The Nuclear Regulatory Commission voted Thursday to approve a licensing request for two nuclear reactors near Augusta, Georgia.

The government’s approval of this plant in Georgia could open eyes closer to home here in the New York City area.

Jim Steets, spokesman for the Indian Point nuclear power plant in Buchanan, thinks people might be more willing to consider nuclear power.

“This is positive news. It’s positive news for the industry and I think the benefits of nuclear power are clear,” he told WCBS 880 reporter Peter Haskell.

Steets also points out that new power plants create new jobs.

However, Laura Haight at the New York Public Interest Research Group (NYPIRG) isn’t so sure.

“I think the world has changed since last March when the Fukishima nuclear reactors [in Japan] began their meltdown,” she said.

Haight feels there’s not enough private funding to make this a trend. She says the only reason this plant is going forward is because of federal funding.

“Private financing is almost dead in the water for nuclear power plants. It’s too risky. It’s too expensive,” she said.

Thursday’s vote clears the way for officials to issue an operating license for the reactors, which could begin operating as soon as 2016 and 2017.

The partial meltdown of the Three Mile Island plant in Pennsylvania brought to a halt the construction of new nuclear power plants in the United States.
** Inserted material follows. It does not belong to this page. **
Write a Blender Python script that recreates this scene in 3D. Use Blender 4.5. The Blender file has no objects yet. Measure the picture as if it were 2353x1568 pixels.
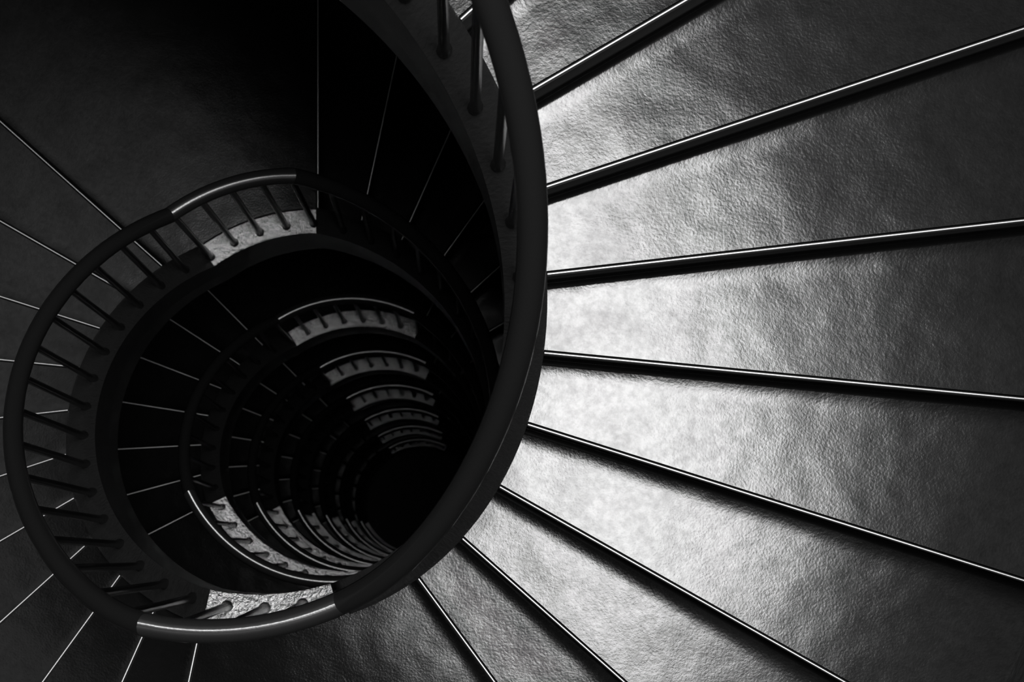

How do you feel about nuclear power? Sound off in the comments section below!

Comments (4)
  1. Annie Pick says:

    All other arguments aside, it’s been over 30 years and the government still doesn’t have a plan for disposal of spent fuel. First things first, take care of the nuclear waste that is sitting at local sites before adding new facilities.

  2. Sally G says:

    Mr. Pearson, you are quite correct—and it is time to stop the federal funding. If it is too risky for private funding, it is certainly too risky for taxpayer money to be used—and taxpayer money is all the federal (or any other) government has. We need to get serious about taking the true risks to public health and our environmental risks of our energy generation into account; externalizing those costs makes it all too easy to think of energy as a lot cheaper than it actually is.

  3. saynotoatom says:

    Until they show me a melted down core they removed,their ass is sucking wind.

  4. jack pearson says:

    none of these supporters will be found if God forbid an accident were to occur at Indian Point wiping out NYC residents. Let’s close this thing. No reason for the insane risk.